Frank McCourt may be less familiar, but not for lack of trying. After surviving a cruel and miserable childhood, the self-made man rose from hotel porter to well-respected school teacher to best-selling memoirist, turning painful memories of desperate poverty in County Limerick into the kind of fame most school teachers do not see. (McCourt's three books of memoirs have sold more than 10 million copies.) I remember gobbling up my copy of Angela's Ashes, after it was recommended by a friend. In its pages I learned not only what it was like to be Irish at a certain time in history, but what it means to be hungry, to be addicted, to be flawed, to be human.

Does great storytelling matter anymore? I think it does. If you've ever suffered through an afternoon of CNN in which the same story is told and retold, word for word, image for image, every 15 minutes or so, you probably feel the same. Internet news is often repetitive and numbing. I read the news online every morning and evening and I'm dismayed when "stories" appear to be copied-and-pasted from earlier versions, or when news reporting reads more like blogging - heavy on opinion and innuendo, light on facts. And how about the disgraceful number of recent memoirists who have grudgingly admitted that their books belong firmly on the Fiction shelf? Yes, writing fiction is also "storytelling," but manipulating your readers with a false promise is a rotten way to build an audience.

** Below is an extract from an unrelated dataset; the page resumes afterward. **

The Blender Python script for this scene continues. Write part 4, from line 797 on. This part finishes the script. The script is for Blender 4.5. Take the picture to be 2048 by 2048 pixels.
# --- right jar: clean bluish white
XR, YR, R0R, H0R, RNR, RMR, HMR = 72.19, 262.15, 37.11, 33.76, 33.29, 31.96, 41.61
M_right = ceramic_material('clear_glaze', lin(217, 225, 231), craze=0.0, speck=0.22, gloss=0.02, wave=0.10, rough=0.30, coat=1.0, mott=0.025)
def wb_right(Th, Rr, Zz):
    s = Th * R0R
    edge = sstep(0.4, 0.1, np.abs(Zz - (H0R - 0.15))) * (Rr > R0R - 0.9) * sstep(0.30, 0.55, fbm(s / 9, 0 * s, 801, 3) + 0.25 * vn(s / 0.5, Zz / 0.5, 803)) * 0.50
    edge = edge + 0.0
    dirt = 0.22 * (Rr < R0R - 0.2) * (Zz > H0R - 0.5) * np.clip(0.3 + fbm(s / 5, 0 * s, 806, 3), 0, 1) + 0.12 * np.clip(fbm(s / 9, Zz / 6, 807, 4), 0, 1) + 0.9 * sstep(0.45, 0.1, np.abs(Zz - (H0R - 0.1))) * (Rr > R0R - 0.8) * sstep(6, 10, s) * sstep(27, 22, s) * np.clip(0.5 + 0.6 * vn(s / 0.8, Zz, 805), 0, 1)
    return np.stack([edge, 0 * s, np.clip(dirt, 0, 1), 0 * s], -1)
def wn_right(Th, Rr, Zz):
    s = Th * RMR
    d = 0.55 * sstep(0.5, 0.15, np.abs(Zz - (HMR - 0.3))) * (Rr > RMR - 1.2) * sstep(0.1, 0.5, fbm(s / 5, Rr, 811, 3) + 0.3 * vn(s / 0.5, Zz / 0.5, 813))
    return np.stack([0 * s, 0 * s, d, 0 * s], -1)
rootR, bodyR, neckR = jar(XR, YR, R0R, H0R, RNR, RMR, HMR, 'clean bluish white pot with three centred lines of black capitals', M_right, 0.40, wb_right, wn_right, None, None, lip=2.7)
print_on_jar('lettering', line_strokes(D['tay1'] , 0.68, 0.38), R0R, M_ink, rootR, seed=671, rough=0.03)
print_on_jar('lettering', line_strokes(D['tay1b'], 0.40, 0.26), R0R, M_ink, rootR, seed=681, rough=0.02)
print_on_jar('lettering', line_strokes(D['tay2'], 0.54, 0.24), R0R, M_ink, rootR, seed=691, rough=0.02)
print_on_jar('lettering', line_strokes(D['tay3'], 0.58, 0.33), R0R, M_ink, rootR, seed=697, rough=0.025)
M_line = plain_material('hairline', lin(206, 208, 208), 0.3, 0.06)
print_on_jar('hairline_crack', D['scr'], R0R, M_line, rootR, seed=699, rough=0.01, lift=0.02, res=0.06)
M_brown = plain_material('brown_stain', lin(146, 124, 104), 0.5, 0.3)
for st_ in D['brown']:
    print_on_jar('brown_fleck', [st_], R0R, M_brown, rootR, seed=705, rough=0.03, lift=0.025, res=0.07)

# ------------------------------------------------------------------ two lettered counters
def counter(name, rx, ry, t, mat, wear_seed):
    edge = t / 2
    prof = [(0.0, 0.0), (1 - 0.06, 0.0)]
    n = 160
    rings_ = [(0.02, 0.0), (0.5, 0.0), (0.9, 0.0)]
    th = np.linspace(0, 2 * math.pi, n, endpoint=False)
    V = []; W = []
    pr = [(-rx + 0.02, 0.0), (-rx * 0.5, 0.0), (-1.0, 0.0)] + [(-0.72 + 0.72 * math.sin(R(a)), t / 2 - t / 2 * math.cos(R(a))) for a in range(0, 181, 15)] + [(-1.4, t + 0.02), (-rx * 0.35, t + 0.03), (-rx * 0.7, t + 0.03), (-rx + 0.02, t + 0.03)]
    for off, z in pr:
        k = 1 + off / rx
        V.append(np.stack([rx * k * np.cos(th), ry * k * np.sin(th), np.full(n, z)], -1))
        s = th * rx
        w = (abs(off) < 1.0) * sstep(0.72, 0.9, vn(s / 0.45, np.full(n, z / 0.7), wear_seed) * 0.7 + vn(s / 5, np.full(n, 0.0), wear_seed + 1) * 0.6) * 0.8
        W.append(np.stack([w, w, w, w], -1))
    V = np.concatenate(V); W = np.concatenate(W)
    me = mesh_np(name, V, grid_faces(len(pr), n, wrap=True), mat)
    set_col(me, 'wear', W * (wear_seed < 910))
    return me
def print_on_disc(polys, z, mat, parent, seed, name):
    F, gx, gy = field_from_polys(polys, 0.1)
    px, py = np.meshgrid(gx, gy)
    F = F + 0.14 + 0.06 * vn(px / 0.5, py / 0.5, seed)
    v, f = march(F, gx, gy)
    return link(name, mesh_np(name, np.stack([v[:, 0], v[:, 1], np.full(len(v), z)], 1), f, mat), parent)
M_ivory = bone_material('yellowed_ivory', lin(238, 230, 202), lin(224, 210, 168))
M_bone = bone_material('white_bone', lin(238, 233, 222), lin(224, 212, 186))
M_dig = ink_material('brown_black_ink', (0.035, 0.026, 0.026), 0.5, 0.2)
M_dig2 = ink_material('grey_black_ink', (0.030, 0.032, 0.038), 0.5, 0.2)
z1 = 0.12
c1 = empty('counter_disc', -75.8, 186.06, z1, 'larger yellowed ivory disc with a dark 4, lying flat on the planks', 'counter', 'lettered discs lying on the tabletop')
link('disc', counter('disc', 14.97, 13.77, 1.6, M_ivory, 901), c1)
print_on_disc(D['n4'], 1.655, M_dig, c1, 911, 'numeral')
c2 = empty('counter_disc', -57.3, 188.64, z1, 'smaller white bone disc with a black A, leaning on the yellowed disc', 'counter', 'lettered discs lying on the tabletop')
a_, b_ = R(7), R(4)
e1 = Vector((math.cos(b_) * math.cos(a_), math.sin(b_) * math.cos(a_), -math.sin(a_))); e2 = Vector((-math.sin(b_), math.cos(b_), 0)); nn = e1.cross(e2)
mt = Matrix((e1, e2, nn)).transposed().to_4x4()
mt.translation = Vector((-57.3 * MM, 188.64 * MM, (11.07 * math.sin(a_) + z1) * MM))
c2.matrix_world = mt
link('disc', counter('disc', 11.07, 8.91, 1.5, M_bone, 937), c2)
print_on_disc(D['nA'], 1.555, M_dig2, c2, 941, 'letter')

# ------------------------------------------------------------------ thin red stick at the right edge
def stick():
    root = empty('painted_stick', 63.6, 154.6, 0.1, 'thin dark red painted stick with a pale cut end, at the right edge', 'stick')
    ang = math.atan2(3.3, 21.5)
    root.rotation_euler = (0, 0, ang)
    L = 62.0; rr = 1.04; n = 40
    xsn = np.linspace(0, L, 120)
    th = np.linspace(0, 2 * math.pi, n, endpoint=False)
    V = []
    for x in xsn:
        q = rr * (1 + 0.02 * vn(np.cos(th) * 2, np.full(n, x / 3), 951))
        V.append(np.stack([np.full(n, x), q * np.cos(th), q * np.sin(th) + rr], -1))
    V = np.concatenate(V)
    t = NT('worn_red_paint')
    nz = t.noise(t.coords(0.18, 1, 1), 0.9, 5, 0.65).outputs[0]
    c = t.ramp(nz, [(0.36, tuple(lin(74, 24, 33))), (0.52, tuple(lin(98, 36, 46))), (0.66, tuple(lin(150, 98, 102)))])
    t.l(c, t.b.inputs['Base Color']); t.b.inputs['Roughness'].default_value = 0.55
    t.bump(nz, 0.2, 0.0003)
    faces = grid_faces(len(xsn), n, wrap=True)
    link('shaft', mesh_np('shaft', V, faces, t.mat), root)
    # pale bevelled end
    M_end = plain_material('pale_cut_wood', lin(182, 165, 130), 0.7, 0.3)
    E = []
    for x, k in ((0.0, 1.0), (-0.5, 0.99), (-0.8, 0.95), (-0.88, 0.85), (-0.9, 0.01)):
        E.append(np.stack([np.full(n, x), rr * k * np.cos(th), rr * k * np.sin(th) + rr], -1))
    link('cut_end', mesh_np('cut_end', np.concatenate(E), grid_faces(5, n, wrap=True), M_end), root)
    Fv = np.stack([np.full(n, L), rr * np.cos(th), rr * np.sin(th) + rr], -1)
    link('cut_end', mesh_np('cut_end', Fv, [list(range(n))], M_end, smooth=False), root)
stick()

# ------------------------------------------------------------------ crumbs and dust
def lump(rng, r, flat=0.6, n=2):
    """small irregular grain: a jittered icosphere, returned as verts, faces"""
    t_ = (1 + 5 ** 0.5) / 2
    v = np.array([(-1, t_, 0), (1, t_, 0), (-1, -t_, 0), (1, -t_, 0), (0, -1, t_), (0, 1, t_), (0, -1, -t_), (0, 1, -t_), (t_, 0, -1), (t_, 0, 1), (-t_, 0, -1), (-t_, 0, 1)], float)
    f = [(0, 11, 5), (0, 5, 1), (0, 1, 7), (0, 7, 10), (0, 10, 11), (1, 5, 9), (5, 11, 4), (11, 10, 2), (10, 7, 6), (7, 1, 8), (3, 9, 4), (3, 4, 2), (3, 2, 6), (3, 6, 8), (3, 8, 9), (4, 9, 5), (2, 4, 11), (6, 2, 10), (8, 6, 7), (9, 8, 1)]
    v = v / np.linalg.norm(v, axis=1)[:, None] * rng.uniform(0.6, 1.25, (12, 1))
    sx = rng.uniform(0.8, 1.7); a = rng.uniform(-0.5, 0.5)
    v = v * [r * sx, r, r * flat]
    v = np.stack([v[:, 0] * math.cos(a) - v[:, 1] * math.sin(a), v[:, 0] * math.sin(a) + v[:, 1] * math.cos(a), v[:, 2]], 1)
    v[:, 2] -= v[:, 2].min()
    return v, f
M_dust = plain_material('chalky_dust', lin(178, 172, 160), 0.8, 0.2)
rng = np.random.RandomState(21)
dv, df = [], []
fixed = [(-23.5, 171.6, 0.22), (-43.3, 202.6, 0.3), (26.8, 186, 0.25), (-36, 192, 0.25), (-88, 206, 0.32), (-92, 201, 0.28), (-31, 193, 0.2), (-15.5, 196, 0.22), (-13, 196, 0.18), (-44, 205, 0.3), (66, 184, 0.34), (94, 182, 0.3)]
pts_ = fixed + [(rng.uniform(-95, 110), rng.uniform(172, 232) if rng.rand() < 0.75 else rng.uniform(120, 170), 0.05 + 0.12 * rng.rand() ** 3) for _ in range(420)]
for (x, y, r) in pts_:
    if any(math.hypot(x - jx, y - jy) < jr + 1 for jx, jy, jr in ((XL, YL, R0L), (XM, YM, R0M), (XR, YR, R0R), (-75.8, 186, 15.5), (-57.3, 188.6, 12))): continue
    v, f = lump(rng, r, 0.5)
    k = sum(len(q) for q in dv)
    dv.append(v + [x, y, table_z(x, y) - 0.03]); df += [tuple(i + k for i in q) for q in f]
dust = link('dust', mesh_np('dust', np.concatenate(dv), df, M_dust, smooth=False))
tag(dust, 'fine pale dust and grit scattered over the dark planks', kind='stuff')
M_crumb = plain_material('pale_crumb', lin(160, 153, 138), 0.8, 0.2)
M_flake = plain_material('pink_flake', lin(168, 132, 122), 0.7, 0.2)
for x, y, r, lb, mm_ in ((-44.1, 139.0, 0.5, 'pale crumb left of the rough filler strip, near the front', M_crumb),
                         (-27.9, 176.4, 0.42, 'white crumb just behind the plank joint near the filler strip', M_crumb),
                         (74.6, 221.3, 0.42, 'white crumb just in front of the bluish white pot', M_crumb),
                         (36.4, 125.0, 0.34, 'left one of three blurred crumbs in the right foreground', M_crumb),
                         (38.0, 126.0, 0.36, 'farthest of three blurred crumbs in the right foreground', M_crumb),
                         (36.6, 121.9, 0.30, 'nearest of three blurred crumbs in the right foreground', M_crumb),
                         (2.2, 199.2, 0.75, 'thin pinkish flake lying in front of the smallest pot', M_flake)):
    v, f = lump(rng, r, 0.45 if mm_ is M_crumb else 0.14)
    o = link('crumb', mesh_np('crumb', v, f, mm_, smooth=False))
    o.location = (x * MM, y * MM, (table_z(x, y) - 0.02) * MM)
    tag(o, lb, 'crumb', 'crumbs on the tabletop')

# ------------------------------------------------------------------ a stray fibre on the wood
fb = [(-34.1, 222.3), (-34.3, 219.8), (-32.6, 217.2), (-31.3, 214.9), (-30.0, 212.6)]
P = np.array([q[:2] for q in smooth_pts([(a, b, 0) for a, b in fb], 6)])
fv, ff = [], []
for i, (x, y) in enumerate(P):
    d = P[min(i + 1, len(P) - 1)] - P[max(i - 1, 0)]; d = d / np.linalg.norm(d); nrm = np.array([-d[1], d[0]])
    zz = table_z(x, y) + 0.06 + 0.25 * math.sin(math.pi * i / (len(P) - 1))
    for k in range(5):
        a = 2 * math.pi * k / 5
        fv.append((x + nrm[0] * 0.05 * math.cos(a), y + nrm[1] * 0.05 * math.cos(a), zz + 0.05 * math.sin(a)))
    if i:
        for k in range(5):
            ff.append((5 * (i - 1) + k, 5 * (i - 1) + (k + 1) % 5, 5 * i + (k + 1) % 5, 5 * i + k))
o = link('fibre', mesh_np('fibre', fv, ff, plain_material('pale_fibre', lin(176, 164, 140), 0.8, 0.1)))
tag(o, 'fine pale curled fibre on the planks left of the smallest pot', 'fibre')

Walter Cronkite gave us the news without flashy graphics and theme songs. He had the courage to report on stories that might be unpopular (the Vietnam War), the wide-eyed curiosity to represent all of America as men walked on the Moon, and somehow managed to be completely engaged by his work while also properly detached from it - does that make sense? Frank McCourt might have waited too long to write his story, making a few factual errors along the way, according to his detractors. But in the end he left us with a moving chronicle of how strong and resilient a human spirit can be, how laughter can be squeezed out of some of life's most bitter moments, and how every person's story is precious, yearning to be told.

Books in our Library featuring Walter Cronkite
Books by Frank McCourt

1 comment:

  1. Great blog Karen! I believe that great storytelling still matters to people. Just take a look at the hundreds of thousands (maybe even millions) of personal blogs that have sprung up over the past several years. The technology became available and suddenly it seems everyone is either sharing personal stories and histories to share, or logging in regularly to follow the real-life stories and opinions of their favorite bloggers.

    If 100 years from now, someone were to go back a cull through the millions of blog posts that have been written this year alone, what a snapshot of our society at this moment in time it would be!